PROMPT — Retype exactly the lines from the first one through the line with "0.004), 0.7, spec=.06)", including both ends; skip any pictures.

MATERIAL PROVIDED —
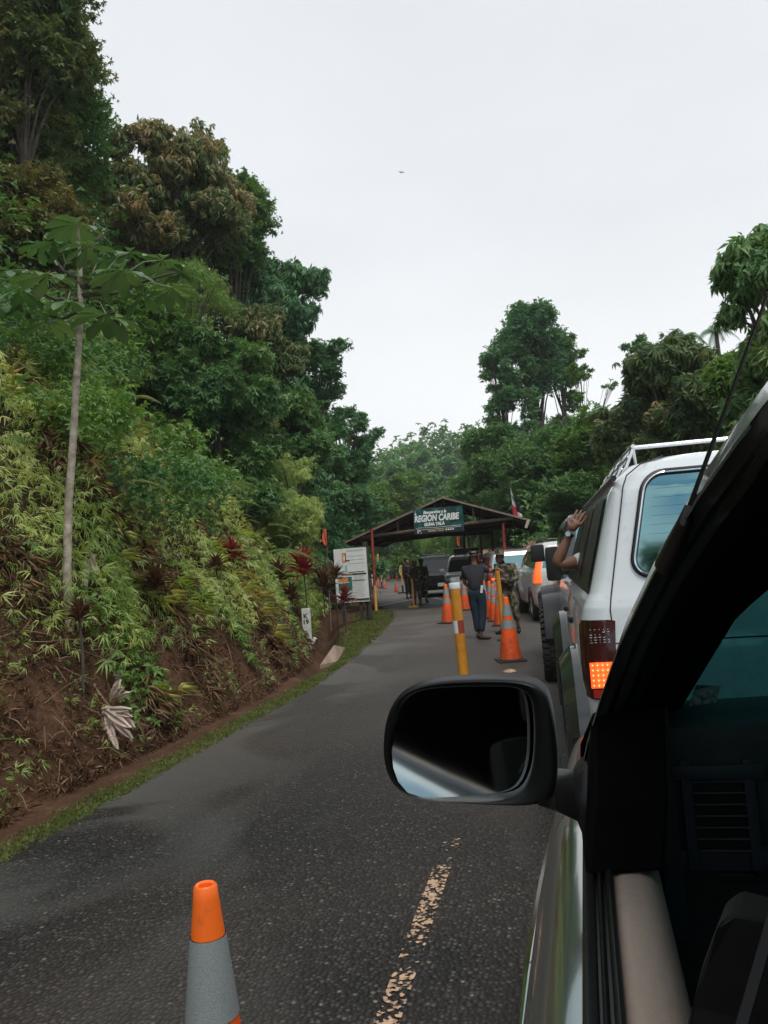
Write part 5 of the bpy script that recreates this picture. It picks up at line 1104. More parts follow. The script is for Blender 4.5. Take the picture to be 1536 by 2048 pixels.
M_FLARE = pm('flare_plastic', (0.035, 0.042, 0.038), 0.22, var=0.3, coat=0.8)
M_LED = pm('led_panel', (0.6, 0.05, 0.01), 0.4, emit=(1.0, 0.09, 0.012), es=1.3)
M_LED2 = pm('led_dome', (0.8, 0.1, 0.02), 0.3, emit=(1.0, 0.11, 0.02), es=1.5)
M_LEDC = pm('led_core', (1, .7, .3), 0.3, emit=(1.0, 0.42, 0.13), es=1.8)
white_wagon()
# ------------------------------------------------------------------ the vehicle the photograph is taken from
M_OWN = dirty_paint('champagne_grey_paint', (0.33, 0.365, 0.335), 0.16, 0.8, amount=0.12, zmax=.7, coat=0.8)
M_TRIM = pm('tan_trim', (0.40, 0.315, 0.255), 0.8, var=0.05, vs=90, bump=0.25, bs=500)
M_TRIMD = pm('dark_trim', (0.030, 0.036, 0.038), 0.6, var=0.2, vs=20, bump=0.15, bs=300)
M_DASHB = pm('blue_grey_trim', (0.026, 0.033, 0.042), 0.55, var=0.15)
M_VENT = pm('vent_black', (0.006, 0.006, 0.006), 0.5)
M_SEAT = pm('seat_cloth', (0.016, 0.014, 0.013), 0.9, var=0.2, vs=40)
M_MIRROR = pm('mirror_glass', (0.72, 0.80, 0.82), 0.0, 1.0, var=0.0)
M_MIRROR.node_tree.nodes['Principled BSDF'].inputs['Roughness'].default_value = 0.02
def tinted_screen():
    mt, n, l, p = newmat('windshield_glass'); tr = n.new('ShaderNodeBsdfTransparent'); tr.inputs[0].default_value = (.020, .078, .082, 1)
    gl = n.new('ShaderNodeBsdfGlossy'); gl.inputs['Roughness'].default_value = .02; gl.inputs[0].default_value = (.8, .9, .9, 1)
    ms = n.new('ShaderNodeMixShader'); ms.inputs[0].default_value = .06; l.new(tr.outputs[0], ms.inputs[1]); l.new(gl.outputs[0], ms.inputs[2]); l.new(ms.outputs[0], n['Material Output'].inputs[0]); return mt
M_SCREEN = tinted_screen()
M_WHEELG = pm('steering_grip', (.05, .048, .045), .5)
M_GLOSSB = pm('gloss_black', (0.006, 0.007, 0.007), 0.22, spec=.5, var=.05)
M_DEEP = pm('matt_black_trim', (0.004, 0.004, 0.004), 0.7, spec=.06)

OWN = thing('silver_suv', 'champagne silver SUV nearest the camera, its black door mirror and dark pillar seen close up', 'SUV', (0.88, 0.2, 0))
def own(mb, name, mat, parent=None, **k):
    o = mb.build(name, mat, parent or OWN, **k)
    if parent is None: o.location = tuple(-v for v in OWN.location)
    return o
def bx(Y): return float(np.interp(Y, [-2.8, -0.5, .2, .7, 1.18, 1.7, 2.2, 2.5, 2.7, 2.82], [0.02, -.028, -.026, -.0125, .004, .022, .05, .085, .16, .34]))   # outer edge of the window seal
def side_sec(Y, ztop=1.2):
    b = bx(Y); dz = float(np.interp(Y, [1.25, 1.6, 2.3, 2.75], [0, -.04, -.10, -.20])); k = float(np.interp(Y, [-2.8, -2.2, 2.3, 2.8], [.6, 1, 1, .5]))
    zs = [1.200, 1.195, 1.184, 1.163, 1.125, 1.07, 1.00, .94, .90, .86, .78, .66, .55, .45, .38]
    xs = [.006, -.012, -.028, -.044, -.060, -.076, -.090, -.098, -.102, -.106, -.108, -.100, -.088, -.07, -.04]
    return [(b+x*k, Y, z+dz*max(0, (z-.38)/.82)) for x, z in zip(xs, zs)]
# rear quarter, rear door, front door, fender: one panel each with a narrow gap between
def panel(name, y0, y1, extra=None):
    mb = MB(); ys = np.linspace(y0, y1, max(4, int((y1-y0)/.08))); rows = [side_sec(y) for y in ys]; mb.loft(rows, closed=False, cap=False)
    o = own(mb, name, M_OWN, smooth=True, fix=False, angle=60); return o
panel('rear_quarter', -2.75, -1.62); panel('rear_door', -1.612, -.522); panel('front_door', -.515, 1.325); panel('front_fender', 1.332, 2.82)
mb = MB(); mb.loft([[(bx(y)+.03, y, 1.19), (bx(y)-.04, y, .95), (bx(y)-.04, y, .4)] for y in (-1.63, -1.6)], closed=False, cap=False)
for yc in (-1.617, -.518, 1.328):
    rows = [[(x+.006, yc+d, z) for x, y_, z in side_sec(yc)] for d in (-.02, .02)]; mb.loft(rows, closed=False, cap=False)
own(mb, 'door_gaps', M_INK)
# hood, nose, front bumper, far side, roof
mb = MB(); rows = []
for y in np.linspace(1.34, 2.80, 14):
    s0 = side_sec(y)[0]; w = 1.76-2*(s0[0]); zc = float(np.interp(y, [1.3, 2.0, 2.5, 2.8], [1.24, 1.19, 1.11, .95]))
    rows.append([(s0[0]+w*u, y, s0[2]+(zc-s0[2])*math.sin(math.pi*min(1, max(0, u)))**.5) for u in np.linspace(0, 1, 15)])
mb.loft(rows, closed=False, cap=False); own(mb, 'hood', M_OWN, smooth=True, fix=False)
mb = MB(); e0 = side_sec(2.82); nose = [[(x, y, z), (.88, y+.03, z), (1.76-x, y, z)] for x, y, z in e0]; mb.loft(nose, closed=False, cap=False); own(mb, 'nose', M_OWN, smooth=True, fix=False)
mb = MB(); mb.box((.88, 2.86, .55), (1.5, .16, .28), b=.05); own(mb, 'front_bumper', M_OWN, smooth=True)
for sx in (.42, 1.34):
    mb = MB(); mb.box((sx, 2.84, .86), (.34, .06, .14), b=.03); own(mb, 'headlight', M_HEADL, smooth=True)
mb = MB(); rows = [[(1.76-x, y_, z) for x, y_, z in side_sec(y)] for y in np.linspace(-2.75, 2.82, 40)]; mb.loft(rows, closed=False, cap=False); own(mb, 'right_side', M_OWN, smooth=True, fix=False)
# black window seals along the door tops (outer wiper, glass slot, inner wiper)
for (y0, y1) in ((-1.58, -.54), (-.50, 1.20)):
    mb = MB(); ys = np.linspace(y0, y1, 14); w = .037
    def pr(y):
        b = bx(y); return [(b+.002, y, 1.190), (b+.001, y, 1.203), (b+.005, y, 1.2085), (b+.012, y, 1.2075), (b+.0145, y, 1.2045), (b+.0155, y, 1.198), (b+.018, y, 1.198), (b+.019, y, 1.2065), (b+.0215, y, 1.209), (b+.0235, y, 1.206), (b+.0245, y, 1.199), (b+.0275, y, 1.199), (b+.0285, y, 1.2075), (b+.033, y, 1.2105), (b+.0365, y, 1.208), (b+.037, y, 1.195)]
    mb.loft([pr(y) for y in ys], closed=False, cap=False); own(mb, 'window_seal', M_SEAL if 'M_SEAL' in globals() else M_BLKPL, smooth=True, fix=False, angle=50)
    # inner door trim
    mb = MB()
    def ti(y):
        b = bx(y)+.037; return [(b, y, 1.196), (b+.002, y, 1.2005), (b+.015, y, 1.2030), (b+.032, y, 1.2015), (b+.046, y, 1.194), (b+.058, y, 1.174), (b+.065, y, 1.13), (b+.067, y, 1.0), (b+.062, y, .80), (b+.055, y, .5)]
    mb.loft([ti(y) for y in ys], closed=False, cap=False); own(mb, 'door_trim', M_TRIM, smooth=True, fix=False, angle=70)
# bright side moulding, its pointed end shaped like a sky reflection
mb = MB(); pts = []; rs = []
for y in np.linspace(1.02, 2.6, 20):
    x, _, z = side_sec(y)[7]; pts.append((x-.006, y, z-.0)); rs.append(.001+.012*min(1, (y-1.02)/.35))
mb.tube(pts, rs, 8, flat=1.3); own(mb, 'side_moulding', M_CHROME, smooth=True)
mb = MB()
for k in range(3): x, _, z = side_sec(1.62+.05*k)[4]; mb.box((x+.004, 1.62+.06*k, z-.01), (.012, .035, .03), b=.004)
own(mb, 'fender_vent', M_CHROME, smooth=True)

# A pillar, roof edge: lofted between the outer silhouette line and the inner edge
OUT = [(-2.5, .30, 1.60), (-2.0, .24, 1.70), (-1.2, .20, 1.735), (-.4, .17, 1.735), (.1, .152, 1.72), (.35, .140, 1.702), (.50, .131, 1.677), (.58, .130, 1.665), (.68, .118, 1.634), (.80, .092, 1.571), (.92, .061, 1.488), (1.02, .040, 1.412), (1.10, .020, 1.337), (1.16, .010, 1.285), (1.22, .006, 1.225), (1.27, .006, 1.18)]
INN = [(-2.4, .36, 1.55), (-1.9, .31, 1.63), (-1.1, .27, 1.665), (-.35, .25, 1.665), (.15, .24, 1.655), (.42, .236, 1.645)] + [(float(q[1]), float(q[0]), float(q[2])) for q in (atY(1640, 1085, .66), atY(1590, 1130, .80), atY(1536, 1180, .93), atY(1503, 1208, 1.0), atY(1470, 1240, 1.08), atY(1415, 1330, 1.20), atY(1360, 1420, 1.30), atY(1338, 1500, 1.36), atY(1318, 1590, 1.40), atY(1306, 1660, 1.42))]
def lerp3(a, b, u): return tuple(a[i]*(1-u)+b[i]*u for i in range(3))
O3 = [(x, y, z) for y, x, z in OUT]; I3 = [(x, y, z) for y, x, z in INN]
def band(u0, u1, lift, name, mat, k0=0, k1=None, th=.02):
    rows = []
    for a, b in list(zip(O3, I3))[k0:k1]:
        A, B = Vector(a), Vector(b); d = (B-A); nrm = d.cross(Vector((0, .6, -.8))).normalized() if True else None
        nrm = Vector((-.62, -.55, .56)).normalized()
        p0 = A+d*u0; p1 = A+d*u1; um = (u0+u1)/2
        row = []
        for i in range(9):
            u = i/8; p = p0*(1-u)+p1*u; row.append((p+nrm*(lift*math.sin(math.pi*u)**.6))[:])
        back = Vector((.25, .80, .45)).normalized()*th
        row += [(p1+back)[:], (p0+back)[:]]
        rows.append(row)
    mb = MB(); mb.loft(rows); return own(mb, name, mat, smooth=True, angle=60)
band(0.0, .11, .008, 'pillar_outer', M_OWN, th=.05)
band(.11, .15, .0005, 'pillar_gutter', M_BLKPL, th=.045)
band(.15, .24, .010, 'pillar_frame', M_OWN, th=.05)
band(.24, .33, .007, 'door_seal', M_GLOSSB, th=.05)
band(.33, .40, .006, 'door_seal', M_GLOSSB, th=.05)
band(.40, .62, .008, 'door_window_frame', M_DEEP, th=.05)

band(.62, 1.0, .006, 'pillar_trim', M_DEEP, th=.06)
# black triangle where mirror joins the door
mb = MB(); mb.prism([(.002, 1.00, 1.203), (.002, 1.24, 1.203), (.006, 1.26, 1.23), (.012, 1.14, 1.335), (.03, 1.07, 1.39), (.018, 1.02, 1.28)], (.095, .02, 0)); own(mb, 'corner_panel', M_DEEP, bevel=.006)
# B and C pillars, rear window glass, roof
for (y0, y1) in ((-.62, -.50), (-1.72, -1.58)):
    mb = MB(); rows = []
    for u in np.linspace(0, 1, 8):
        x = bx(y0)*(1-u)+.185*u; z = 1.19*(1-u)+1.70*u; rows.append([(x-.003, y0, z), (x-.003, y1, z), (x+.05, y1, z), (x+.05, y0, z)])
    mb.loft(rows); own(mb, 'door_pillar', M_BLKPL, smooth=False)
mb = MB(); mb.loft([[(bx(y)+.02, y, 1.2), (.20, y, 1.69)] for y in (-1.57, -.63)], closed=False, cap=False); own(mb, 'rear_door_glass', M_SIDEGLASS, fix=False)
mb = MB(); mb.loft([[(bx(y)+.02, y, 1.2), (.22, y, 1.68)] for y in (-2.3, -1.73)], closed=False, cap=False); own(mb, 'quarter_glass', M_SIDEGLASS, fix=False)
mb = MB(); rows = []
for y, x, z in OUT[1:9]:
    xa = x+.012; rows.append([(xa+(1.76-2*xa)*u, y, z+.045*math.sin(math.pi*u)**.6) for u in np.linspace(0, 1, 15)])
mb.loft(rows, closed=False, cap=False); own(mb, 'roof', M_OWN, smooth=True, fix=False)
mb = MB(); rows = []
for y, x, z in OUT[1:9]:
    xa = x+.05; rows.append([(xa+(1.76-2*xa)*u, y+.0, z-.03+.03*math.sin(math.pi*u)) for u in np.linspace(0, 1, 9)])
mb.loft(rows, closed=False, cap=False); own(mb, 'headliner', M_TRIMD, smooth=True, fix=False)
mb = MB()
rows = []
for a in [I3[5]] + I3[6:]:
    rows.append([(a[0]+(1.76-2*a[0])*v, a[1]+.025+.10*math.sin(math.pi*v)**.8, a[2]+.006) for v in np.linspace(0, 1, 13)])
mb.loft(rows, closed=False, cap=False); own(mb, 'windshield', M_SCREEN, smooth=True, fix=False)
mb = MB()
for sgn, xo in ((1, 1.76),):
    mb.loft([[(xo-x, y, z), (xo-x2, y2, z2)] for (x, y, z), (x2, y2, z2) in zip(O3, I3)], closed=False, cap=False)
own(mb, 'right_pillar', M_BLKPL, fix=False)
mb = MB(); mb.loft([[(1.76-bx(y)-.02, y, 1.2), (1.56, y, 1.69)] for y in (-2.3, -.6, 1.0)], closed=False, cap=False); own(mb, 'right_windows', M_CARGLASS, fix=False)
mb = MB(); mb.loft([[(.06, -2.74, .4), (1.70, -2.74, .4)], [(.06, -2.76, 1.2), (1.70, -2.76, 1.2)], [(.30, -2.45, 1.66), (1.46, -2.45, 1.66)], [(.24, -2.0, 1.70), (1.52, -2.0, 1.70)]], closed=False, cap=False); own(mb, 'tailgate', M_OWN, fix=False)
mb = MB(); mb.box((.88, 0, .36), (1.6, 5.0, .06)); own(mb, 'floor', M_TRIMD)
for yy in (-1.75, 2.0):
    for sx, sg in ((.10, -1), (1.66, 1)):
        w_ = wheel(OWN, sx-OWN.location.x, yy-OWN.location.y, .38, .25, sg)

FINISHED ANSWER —
Write part 5 of the bpy script that recreates this picture. It picks up at line 1104. More parts follow. The script is for Blender 4.5. Take the picture to be 1536 by 2048 pixels.
M_FLARE = pm('flare_plastic', (0.035, 0.042, 0.038), 0.22, var=0.3, coat=0.8)
M_LED = pm('led_panel', (0.6, 0.05, 0.01), 0.4, emit=(1.0, 0.09, 0.012), es=1.3)
M_LED2 = pm('led_dome', (0.8, 0.1, 0.02), 0.3, emit=(1.0, 0.11, 0.02), es=1.5)
M_LEDC = pm('led_core', (1, .7, .3), 0.3, emit=(1.0, 0.42, 0.13), es=1.8)
white_wagon()
# ------------------------------------------------------------------ the vehicle the photograph is taken from
M_OWN = dirty_paint('champagne_grey_paint', (0.33, 0.365, 0.335), 0.16, 0.8, amount=0.12, zmax=.7, coat=0.8)
M_TRIM = pm('tan_trim', (0.40, 0.315, 0.255), 0.8, var=0.05, vs=90, bump=0.25, bs=500)
M_TRIMD = pm('dark_trim', (0.030, 0.036, 0.038), 0.6, var=0.2, vs=20, bump=0.15, bs=300)
M_DASHB = pm('blue_grey_trim', (0.026, 0.033, 0.042), 0.55, var=0.15)
M_VENT = pm('vent_black', (0.006, 0.006, 0.006), 0.5)
M_SEAT = pm('seat_cloth', (0.016, 0.014, 0.013), 0.9, var=0.2, vs=40)
M_MIRROR = pm('mirror_glass', (0.72, 0.80, 0.82), 0.0, 1.0, var=0.0)
M_MIRROR.node_tree.nodes['Principled BSDF'].inputs['Roughness'].default_value = 0.02
def tinted_screen():
    mt, n, l, p = newmat('windshield_glass'); tr = n.new('ShaderNodeBsdfTransparent'); tr.inputs[0].default_value = (.020, .078, .082, 1)
    gl = n.new('ShaderNodeBsdfGlossy'); gl.inputs['Roughness'].default_value = .02; gl.inputs[0].default_value = (.8, .9, .9, 1)
    ms = n.new('ShaderNodeMixShader'); ms.inputs[0].default_value = .06; l.new(tr.outputs[0], ms.inputs[1]); l.new(gl.outputs[0], ms.inputs[2]); l.new(ms.outputs[0], n['Material Output'].inputs[0]); return mt
M_SCREEN = tinted_screen()
M_WHEELG = pm('steering_grip', (.05, .048, .045), .5)
M_GLOSSB = pm('gloss_black', (0.006, 0.007, 0.007), 0.22, spec=.5, var=.05)
M_DEEP = pm('matt_black_trim', (0.004, 0.004, 0.004), 0.7, spec=.06)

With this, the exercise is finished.